Check every line of the material below for the string "wide", and return the ones that have it.

BEGIN

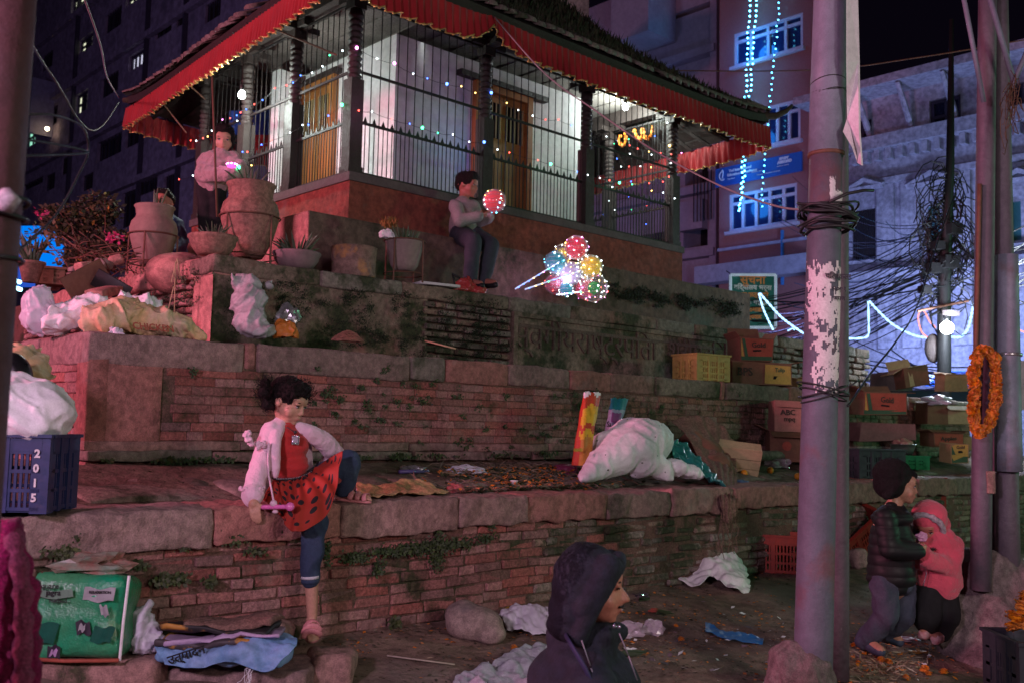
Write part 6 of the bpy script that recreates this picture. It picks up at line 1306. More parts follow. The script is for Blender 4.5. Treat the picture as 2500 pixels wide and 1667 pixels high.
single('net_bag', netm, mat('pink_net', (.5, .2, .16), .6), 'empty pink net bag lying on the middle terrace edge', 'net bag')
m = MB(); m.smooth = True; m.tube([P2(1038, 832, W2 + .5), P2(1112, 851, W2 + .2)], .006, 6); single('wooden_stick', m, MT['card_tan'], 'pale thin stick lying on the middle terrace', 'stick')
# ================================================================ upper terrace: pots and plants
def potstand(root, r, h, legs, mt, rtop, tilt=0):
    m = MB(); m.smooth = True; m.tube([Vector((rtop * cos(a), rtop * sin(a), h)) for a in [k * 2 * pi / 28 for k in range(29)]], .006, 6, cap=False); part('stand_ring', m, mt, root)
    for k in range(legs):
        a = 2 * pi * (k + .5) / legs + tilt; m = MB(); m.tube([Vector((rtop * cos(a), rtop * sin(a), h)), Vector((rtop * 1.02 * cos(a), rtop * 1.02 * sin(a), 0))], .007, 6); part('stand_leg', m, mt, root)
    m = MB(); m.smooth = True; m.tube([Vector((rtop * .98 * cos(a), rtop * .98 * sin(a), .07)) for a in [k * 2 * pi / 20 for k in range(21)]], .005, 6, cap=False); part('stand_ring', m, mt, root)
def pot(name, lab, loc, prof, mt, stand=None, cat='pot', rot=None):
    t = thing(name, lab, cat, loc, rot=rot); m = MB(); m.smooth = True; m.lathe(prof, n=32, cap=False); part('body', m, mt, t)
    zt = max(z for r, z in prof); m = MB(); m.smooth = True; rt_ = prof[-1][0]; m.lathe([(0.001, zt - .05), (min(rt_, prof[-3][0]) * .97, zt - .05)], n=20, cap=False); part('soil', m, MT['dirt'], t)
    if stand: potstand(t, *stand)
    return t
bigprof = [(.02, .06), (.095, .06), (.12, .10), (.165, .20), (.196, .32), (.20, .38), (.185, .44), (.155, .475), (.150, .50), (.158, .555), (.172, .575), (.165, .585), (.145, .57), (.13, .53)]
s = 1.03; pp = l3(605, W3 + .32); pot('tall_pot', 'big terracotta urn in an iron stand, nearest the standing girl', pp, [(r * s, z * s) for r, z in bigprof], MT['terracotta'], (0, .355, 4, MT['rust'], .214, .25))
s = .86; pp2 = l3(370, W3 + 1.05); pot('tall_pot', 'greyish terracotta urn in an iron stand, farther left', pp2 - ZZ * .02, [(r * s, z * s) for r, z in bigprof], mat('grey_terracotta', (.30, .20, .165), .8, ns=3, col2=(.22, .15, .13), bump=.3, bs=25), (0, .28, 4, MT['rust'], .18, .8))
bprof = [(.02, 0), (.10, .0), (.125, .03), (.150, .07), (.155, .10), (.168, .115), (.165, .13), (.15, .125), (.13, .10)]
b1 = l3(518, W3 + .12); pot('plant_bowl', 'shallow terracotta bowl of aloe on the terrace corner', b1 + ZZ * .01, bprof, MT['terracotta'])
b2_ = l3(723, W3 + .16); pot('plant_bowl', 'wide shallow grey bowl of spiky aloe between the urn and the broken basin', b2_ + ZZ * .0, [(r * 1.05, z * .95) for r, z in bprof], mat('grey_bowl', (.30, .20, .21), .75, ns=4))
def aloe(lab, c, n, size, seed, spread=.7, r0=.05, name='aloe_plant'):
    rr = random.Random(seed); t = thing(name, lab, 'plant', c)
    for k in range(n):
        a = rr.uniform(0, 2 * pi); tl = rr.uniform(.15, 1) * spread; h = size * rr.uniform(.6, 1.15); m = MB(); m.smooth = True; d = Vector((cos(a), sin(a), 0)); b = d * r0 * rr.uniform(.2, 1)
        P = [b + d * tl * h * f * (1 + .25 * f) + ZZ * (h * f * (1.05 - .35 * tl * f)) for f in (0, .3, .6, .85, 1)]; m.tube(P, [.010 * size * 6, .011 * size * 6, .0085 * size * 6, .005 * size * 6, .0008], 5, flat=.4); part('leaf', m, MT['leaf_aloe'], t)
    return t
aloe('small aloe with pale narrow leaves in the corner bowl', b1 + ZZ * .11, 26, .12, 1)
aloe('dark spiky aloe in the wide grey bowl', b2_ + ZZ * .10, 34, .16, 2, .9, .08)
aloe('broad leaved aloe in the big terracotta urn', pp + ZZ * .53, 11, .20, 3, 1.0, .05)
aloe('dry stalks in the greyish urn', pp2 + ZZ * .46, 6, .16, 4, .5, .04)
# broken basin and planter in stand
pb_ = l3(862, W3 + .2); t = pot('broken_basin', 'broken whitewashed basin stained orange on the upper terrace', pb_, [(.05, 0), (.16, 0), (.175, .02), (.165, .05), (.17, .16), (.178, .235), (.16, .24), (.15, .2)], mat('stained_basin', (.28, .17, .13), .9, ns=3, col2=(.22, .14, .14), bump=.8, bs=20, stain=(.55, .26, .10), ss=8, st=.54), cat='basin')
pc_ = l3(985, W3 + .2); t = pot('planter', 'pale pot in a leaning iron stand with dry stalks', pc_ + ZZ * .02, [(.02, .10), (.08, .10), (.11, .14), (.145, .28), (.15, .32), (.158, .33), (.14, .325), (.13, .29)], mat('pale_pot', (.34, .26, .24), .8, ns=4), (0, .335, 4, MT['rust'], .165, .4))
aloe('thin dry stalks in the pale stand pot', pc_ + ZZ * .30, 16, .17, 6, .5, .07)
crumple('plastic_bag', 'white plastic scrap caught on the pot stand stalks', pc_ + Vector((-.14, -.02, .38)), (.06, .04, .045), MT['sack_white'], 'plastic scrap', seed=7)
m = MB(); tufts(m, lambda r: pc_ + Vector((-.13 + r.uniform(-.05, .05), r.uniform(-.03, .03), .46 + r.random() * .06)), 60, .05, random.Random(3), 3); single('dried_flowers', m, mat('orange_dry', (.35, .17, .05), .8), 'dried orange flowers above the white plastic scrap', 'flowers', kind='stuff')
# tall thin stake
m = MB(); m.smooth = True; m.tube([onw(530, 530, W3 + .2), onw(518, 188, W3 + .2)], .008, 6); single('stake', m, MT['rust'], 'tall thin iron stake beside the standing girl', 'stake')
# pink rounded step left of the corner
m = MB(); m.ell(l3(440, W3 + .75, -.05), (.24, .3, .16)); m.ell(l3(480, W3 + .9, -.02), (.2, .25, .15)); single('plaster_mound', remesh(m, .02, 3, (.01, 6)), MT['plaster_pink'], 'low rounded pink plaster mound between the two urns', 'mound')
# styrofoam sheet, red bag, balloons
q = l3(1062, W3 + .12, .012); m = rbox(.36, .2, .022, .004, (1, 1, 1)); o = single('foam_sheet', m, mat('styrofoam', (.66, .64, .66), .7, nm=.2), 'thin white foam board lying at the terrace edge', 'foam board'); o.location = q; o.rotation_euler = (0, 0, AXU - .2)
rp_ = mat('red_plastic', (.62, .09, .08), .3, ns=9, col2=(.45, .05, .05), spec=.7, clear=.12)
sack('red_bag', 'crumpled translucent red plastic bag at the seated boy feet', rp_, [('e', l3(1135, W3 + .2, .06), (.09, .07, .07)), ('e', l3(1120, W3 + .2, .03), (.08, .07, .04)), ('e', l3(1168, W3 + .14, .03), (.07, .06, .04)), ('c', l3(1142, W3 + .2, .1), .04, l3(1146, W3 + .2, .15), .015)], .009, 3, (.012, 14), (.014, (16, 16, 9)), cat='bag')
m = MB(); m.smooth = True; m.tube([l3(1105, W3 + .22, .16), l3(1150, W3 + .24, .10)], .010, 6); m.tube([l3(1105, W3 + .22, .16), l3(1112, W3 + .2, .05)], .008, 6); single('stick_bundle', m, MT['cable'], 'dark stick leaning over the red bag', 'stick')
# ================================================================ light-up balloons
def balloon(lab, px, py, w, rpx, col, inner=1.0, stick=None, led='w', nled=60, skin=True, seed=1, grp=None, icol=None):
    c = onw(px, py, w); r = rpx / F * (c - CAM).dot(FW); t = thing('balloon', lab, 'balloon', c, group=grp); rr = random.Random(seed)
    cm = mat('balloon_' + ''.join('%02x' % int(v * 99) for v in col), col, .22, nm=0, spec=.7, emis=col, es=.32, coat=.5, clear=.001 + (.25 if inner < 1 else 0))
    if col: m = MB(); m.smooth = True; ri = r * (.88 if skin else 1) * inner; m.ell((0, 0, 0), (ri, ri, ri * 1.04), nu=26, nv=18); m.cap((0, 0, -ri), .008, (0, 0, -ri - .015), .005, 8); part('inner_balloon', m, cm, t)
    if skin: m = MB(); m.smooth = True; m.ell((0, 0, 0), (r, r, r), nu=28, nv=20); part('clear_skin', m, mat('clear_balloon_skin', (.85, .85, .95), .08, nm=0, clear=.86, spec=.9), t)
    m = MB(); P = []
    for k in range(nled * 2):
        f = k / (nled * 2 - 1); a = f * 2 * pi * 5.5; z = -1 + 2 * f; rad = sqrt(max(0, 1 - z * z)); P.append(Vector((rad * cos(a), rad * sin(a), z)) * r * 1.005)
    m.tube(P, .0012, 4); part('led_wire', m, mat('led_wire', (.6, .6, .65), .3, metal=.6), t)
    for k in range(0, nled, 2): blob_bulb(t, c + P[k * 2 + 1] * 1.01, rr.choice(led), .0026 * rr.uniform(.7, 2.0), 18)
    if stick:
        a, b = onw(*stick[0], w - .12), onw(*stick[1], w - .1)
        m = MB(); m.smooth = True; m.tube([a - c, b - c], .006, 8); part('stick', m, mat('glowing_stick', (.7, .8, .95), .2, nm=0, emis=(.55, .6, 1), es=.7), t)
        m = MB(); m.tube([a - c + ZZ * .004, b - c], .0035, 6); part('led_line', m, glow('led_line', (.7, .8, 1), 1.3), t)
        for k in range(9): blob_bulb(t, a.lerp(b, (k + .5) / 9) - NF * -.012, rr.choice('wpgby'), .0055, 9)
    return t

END

### Response below
Write part 6 of the bpy script that recreates this picture. It picks up at line 1306. More parts follow. The script is for Blender 4.5. Treat the picture as 2500 pixels wide and 1667 pixels high.
b2_ = l3(723, W3 + .16); pot('plant_bowl', 'wide shallow grey bowl of spiky aloe between the urn and the broken basin', b2_ + ZZ * .0, [(r * 1.05, z * .95) for r, z in bprof], mat('grey_bowl', (.30, .20, .21), .75, ns=4))
aloe('dark spiky aloe in the wide grey bowl', b2_ + ZZ * .10, 34, .16, 2, .9, .08)